Beyoncé: The Illuminati Has Entered the Chat

Next on Trump’s fantasy indictment board is Beyoncé—because if you’re going to accuse someone of global corruption, it may as well be the woman who turned a Coachella set into a doctoral thesis.

He reportedly referred to her as “suspiciously influential” and hinted that “no one gets that famous without something going on.” Which is ironic, coming from a man whose idea of subtlety is signing Bibles in disaster zones.

The theory goes something like this: Beyoncé is powerful. Epstein was powerful. Therefore… handcuffs? It’s less a legal accusation and more a jealousy spiral set to a slowed-down remix of “Run the World.”

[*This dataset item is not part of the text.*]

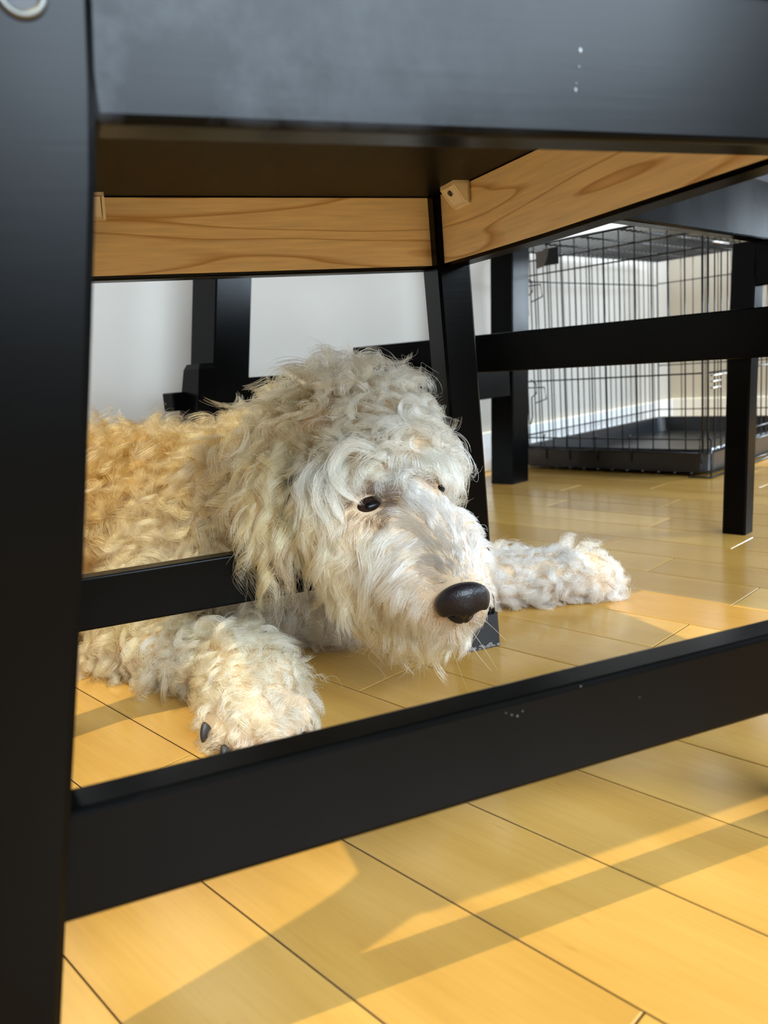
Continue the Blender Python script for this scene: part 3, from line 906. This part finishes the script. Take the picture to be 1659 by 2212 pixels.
TD *= np.where(np.linalg.norm((TC - np.array((0.0565, 0.596, 0.1105))) * np.array((1, 1, 1.15)), axis=1) < 0.0215, 0.0, 1.0)
TD /= TD.sum()
def sample(n):
    t_ = RNG.choice(len(TR), n, p=TD)
    r1, r2 = np.sqrt(RNG.random(n)), RNG.random(n)
    w = np.stack([1 - r1, r1 * (1 - r2), r1 * r2], 1)
    P = (VC[TR[t_]] * w[:, :, None]).sum(1)
    N = norm((VN[TR[t_]] * w[:, :, None]).sum(1))
    return P, N

HEADKEYS = [KEYS.index(k_) for k_ in ('skull', 'brow')]
WHORL = v3(-0.005, 0.79, 0.30)
def field(P, N):
    Wt = region_weights(P)
    tab = lambda i: Wt @ np.array([REG[k_][i] for k_ in KEYS])
    comb = Wt @ np.array([REG[k_][0] for k_ in KEYS])
    hw = Wt[:, HEADKEYS].sum(1)[:, None]
    rad = norm(P - WHORL); rad = norm(rad * v3(1, 1, .7) + v3(0, -.25, -.15))
    comb = comb * (1 - hw) + (0.35 * comb + 0.9 * rad) * hw
    col = Wt @ np.array([s2l(REG[k_][6]) for k_ in KEYS])
    return comb, tab(1), tab(2), tab(3), tab(4), tab(5), col, tab(7), tab(8), Wt

NOSEC, EYEC = v3(0.0565, 0.598, 0.1105), [v3(*e_[0]) for e_ in EYES]
def marks(P, col):
    # greyer hairs along the bridge above the nose, brown fur in the pocket round each eye
    A, B = v3(.0545, .596, .132), v3(.036, .634, .170)
    ab = B - A
    t_ = np.clip(((P - A) @ ab) / (ab @ ab), 0, 1)
    d = np.linalg.norm(P - A - t_[:, None] * ab, axis=1)
    k_ = (np.clip(1 - (d - 0.004 - 0.007 * (1 - t_)) / 0.011, 0, 1) * (1 - 0.75 * t_))[:, None] * 0.75
    col = col * (1 - k_) + s2l((84, 82, 84)) * 0.8 * k_
    for e_, rr in zip(EYEC, (1.0, 0.72)):
        d = np.linalg.norm((P - e_ - v3(.0060, -.002, .0035)) * v3(.85, 1, 1.05), axis=1) / rr
        k_ = np.clip(1 - (d - 0.0185) / 0.0110, 0, 1)[:, None] * 0.92
        col = col * (1 - k_) + s2l((62, 36, 20)) * k_
    return col
def colour_tweaks(P, N, col, Wt):
    # dark grey hairs where the ear flap turns towards the cheek
    k_ = (Wt[:, KEYS.index('ear')] * np.clip((N[:, 0] - 0.25) * 2.5, 0, 1))[:, None]
    col = col * (1 - k_ * .85) + s2l((74, 66, 64)) * k_ * .85
    # crown and far side are paler, near side of the head and ear edge more golden
    hd = np.clip((Wt[:, [KEYS.index(x) for x in ('skull', 'brow', 'cheek')]].sum(1)), 0, 1)
    k_ = hd * np.clip((-0.035 - P[:, 0]) / 0.04, 0, 1)
    col = col * (1 - 0.8 * k_[:, None]) + s2l((214, 174, 116)) * (0.8 * k_)[:, None]
    k_ = hd * np.clip((P[:, 0] + 0.01) / 0.05, 0, 1)
    col = col * (1 - 0.4 * k_[:, None]) + s2l((230, 217, 194)) * (0.4 * k_)[:, None]
    return col

def make_coat(name, n_clump, n_hair, K=14, scale=1.0):
    GP, GN = sample(n_clump)
    comb, L, R, F, lift, droop, col, cv, CL, Wt = field(GP, GN)
    noise = RNG.normal(size=(n_clump, 3))
    # fur parts around each eye instead of falling across it
    for e_ in EYEC:
        dv = GP - e_; d = np.linalg.norm(dv, axis=1, keepdims=True)
        below = (dv[:, 2:3] < 0.003)
        kk = np.clip(1 - (d - 0.010) / 0.020, 0, 1) * np.where(below, 1.0, 0.35)
        out_ = norm(dv * v3(1.2, .3, .8) + v3(-.012, 0, 0) + np.where(below, v3(-.004, 0, -.012), v3(-.014, -.004, 0.004)))
        comb = comb * (1 - kk) + out_ * kk
    tang = comb - GN * (comb * GN).sum(1, keepdims=True)
    loose = (0.20 + 0.55 * (R / 0.006))[:, None]
    tang = norm(norm(tang) + noise * 0.55 * loose)
    tang = norm(tang - GN * np.minimum((tang * GN).sum(1, keepdims=True), 0))
    L = L * np.exp(RNG.normal(0, .20, n_clump)) * scale
    eyek = np.ones(n_clump)
    for e_ in EYEC:
        d = np.linalg.norm(GP - e_, axis=1); eyek = np.minimum(eyek, np.clip((d - 0.011) / 0.018, 0.22, 1))
    dn = np.linalg.norm(GP - NOSEC, axis=1); nk = np.clip((dn - 0.012) / 0.035, 0.20, 1)
    L = L * eyek * nk * np.where((GP[:, 0] > 0.045) & (GP[:, 2] > 0.15), 0.72, 1.0)
    s = np.linspace(0, 1, K)
    pos = np.zeros((n_clump, K, 3)); T = []
    cur = GP.copy(); pos[:, 0] = cur
    grav = v3(0, 0, -1)
    for k_ in range(1, K):
        sk = s[k_]
        d = norm(GN * (lift * (1 - sk) ** 1.2)[:, None] * 1.25 + tang * (0.35 + .65 * sk) + grav * (droop * sk * 0.9)[:, None])
        cur = cur + d * (L / (K - 1))[:, None]
        pos[:, k_] = cur; T.append(d)
    a = norm(np.cross(tang, GN)); b = norm(np.cross(a, tang))
    ph = RNG.random(n_clump) * 6.283; sgn = np.where(RNG.random(n_clump) < .5, -1, 1)
    turns = F * np.exp(RNG.normal(0, .25, n_clump))
    Rr = R * np.exp(RNG.normal(0, .25, n_clump)) * np.minimum(1, eyek * nk * 1.2)
    for k_ in range(K):
        amp = (Rr * min(1.0, s[k_] * 2.2))[:, None]
        ang = (6.283 * turns * s[k_] * sgn + ph)[:, None]
        pos[:, k_] += amp * (np.cos(ang) - np.cos(ph)[:, None] * 0) * a + 0.6 * amp * np.sin(ang) * b
    rel = pos - GP[:, None, :]
    low = 0.0015 - pos[:, :, 2]
    # individual hairs gathered into the locks
    HP, HN = sample(n_hair)
    kd = kdtree.KDTree(n_clump)
    for i, p in enumerate(GP): kd.insert(p, i)
    kd.balance()
    gi = np.fromiter((kd.find(p)[1] for p in HP), dtype=np.int64, count=n_hair)
    clump = CL[gi][:, None] * (s ** 0.7)[None, :] * 1.15
    ln = np.exp(RNG.normal(0, .14, n_hair))
    fly = RNG.random(n_hair) < 0.03
    hp = HP[:, None, :] + rel[gi] * ln[:, None, None] + (GP[gi] - HP)[:, None, :] * (clump * np.where(fly, .0, 1.0)[:, None])[:, :, None]
    wob = RNG.normal(size=(n_hair, 3)) * np.where(fly, .0060, .0011)[:, None]
    ph2 = RNG.random(n_hair) * 6.283
    hp += wob[:, None, :] * (s[None, :] ** 1.3 * (0.6 + 0.4 * np.sin(5 * s[None, :] + ph2[:, None])))[:, :, None]
    hp[:, :, 2] = np.maximum(hp[:, :, 2], 0.0012 + 0.002 * RNG.random((n_hair, 1)))
    # colour: lock tone, hair tone, slightly darker root
    col = colour_tweaks(GP, GN, col, Wt)
    tone = np.exp(RNG.normal(0, 1, n_clump) * cv)
    warm = RNG.normal(0, 1, n_clump) * cv * 0.5
    gc = col * tone[:, None] * np.stack([1 + 0.0 * warm, 1 - 0.35 * warm, 1 - 1.0 * warm], 1)
    hc = gc[gi] * np.exp(RNG.normal(0, .10, (n_hair, 1)))
    hc = np.clip(marks(HP, hc * np.where(HP[:, :1] < -0.14, 0.76, 0.86)), 0.004, 0.9)
    cd = bpy.data.hair_curves.new(name)
    cd.add_curves([K] * n_hair)
    cd.points.foreach_set('position', hp.astype(np.float32).ravel())
    rad = (0.00019 * (1 - 0.70 * s ** 1.6))[None, :] * np.exp(RNG.normal(0, .15, (n_hair, 1)))
    ra = cd.attributes.get('radius') or cd.attributes.new('radius', 'FLOAT', 'POINT')
    ra.data.foreach_set('value', rad.astype(np.float32).ravel())
    ca = cd.attributes.new('coat', 'FLOAT_COLOR', 'CURVE')
    ca.data.foreach_set('color', np.concatenate([hc, np.ones((n_hair, 1))], 1).astype(np.float32).ravel())
    cd.materials.append(COAT)
    o = bpy.data.objects.new(name, cd); link(o, DOGO)
    return o

def coat_mat():
    m_ = bpy.data.materials.new('dog_coat'); m_.use_nodes = True
    t = m_.node_tree
    for n_ in list(t.nodes): t.nodes.remove(n_)
    out = t.nodes.new('ShaderNodeOutputMaterial')
    h = t.nodes.new('ShaderNodeBsdfHairPrincipled')
    h.parametrization = 'COLOR'
    at = t.nodes.new('ShaderNodeAttribute'); at.attribute_name = 'coat'
    t.links.new(at.outputs['Color'], h.inputs['Color'])
    h.inputs['Roughness'].default_value = 0.42
    h.inputs['Radial Roughness'].default_value = 0.75
    t.links.new(h.outputs[0], out.inputs[0])
    return m_
COAT = coat_mat()
fc = make_coat('fur_coat', 4200, 150000)
fc['kind'] = 'stuff'; fc['label'] = 'wavy cream and golden coat'

# a few long locks that give the face its look: the forelock curling over the eye and the strands beside it
def locks():
    K = 16
    rows = [(((.004, .676, .222), (-.024, .671, .236), (-.041, .663, .218), (-.034, .652, .200), (-.0185, .650, .1865)), .0052, 170),
            (((-.040, .679, .220), (-.055, .661, .205), (-.054, .654, .188), (-.045, .645, .168)), .0062, 150),
            (((-.030, .677, .217), (-.043, .659, .203), (-.042, .651, .187), (-.034, .645, .171)), .0058, 140),
            (((-.052, .690, .222), (-.069, .674, .205), (-.068, .664, .186), (-.058, .655, .168)), .0064, 150),
            (((.046, .690, .222), (.060, .680, .210), (.066, .675, .196), (.063, .671, .182)), .0056, 130),
            (((.036, .684, .222), (.048, .672, .212), (.055, .667, .202), (.054, .664, .193)), .0048, 110)]
    PP, CC, RR = [], [], []
    sv = np.linspace(0, 1, K)
    for pts, w, n in rows:
        pts = [v3(*p) for p in pts]
        ext = [2 * pts[0] - pts[1]] + pts + [2 * pts[-1] - pts[-2]]
        def cat(u):
            x = u * (len(pts) - 1); i = min(int(x), len(pts) - 2); f = x - i
            p0, p1, p2, p3 = ext[i:i + 4]
            return 0.5 * (2 * p1 + (p2 - p0) * f + (2 * p0 - 5 * p1 + 4 * p2 - p3) * f * f + (3 * p1 - p0 - 3 * p2 + p3) * f ** 3)
        base = np.array([cat(u) for u in sv])
        prof = w * (0.75 + 0.9 * sv * (1 - sv) - 0.58 * sv ** 2)
        shade = np.exp(RNG.normal(0, .07))
        for _ in range(n):
            o_ = RNG.normal(size=3) * 0.62
            ln = 1 - min(.5, abs(RNG.normal(0, .20))); tw = RNG.normal(size=3) * .0022
            uu = np.clip(sv * ln, 0, 1) * (K - 1); i0 = np.minimum(uu.astype(int), K - 2); f = (uu - i0)[:, None]
            pth = base[i0] * (1 - f) + base[i0 + 1] * f
            PP.append(pth + o_ * prof[:, None] + tw * np.sin(sv * 6)[:, None])
            c = s2l((234, 217, 184)) * 0.86 * shade * np.exp(RNG.normal(0, .16)); CC.append((*np.clip(c, 0, .9), 1))
            RR.append(0.00018 * (1 - .65 * sv ** 1.5))
    cd = bpy.data.hair_curves.new('forelock'); cd.add_curves([K] * len(PP))
    cd.points.foreach_set('position', np.array(PP, np.float32).ravel())
    ra = cd.attributes.get('radius') or cd.attributes.new('radius', 'FLOAT', 'POINT')
    ra.data.foreach_set('value', np.array(RR, np.float32).ravel())
    ca = cd.attributes.new('coat', 'FLOAT_COLOR', 'CURVE')
    ca.data.foreach_set('color', np.array(CC, np.float32).ravel())
    cd.materials.append(COAT)
    o = bpy.data.objects.new('forelock', cd); link(o, DOGO); o['kind'] = 'stuff'
    o['label'] = 'cream curls hanging over the eyes'
locks()

# loose whiskers round the beard
def whiskers():
    rows = [((0.010, .640, .075), (-.06, -.05, -1), .050), ((-.012, .650, .080), (-.10, 0, -1), .055), ((0.045, .620, .075), (.25, -.15, -1), .050),
            ((0.062, .612, .085), (.55, -.1, -.85), .045), ((0.068, .620, .095), (.8, 0, -.75), .040), ((-.002, .632, .09), (-.2, -.25, -.9), .05),
            ((0.02, .62, .08), (.02, -.2, -1), .055), ((.05, .62, .09), (.5, -.3, -.9), .05)]
    K = 10; P = []
    for (p, d, L) in rows:
        p = np.array(p); d = norm(np.array(d, float))
        for k_ in range(K):
            s_ = k_ / (K - 1)
            P.append(p + d * L * s_ + v3(0.1 * math.sin(p[0] * 900), 0, 0) * L * s_ * s_)
    cd = bpy.data.hair_curves.new('whiskers'); cd.add_curves([K] * len(rows))
    P = np.array(P); P[:, 2] = np.maximum(P[:, 2], .001)
    cd.points.foreach_set('position', P.astype(np.float32).ravel())
    ra = cd.attributes.get('radius') or cd.attributes.new('radius', 'FLOAT', 'POINT')
    ra.data.foreach_set('value', np.tile(0.00015 * (1 - .7 * np.linspace(0, 1, K)), len(rows)).astype(np.float32))
    ca = cd.attributes.new('coat', 'FLOAT_COLOR', 'CURVE')
    ca.data.foreach_set('color', np.tile(np.array([.50, .36, .20, 1], np.float32), len(rows)))
    cd.materials.append(COAT)
    o = bpy.data.objects.new('whiskers', cd); link(o, DOGO); o['kind'] = 'stuff'
whiskers()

One White House insider (read: someone on Truth Social) even claimed that Beyoncé’s 2016 Super Bowl performance was “the real turning point in American justice.” In that case, put the handcuffs on rhythm and excellence too.


Oprah: The Final Boss

Finally, Oprah. The woman who gave us Dr. Phil, book clubs, car giveaways, and the illusion that healing is just one matching armchair away. Trump, a man who once said “I love Oprah” before realizing she was smarter than him, now seems convinced she’s at the center of everything.

He implied that she “knows too much” and once hosted “the wrong kinds of people” on her couch. What he failed to mention is that his own legal team once asked Oprah to mediate a property dispute he started with a mirror.

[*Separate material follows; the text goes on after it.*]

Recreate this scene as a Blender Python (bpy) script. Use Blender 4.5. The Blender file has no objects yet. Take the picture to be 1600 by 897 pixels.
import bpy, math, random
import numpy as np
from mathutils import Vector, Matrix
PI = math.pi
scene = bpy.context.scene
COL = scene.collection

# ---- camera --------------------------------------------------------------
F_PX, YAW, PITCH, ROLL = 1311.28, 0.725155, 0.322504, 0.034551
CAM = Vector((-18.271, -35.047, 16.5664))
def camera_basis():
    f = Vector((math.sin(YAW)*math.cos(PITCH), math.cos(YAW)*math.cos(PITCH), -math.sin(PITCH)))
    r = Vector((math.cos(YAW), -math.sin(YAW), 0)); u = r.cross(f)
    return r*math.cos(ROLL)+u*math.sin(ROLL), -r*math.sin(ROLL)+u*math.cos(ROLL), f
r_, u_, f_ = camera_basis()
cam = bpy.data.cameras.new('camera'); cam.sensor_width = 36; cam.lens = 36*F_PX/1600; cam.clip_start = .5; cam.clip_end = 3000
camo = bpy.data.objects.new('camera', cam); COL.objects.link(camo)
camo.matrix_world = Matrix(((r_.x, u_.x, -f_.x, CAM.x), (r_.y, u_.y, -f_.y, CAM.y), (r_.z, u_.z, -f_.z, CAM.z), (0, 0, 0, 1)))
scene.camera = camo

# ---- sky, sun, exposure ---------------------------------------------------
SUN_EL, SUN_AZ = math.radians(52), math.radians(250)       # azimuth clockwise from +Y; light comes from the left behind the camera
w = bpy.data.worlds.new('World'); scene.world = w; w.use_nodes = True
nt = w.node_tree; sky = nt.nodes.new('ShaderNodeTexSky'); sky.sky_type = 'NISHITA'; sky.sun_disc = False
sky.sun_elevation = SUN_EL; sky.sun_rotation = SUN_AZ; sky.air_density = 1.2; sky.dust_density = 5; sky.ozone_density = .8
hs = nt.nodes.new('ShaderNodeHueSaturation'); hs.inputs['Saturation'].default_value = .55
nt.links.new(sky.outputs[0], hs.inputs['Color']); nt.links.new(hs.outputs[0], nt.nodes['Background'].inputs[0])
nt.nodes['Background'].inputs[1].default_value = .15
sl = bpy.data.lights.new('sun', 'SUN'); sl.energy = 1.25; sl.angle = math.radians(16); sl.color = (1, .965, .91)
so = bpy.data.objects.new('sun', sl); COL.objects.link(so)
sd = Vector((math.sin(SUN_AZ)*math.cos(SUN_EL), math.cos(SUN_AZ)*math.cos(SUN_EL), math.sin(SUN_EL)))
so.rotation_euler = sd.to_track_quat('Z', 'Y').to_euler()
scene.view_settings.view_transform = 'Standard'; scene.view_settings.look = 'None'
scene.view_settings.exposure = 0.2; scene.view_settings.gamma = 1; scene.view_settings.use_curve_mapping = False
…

Oprah, who has survived decades of fame without scandal, is now being rebranded by Trumpworld as the quiet queen of corruption. Because in the logic of this fever dream, success must be suspicious—especially when it’s achieved with grace, poise, and vocabulary.


The Common Thread? Power Without Permission

Kamala. Beyoncé. Oprah. Three women who have risen to the top without asking men like Trump for approval. And in Trump’s universe, that’s the ultimate crime. It’s not the Epstein connection that scares him. It’s the power these women hold—earned, unbothered, and impossible to subpoena.

He can’t outtalk Kamala. He can’t outsell Beyoncé. He can’t out-inspire Oprah. So he does what any ego trapped in a legal spiral would do: he screams “conspiracy!” into a microphone shaped like a grudge.


Final Thought:
When a man this desperate for relevance goes after three women this powerful, it’s not justice—it’s projection in full drag. Kamala will keep governing. Beyoncé will keep selling out stadiums. Oprah will keep healing the world one voice memo at a time. And Trump? He’ll keep shouting at windmills, whales, and women who make him feel small.

It’s not a witch hunt. It’s a tantrum. And these women are not witches—they’re architects of influence. Which, to a man like Trump, is far more terrifying.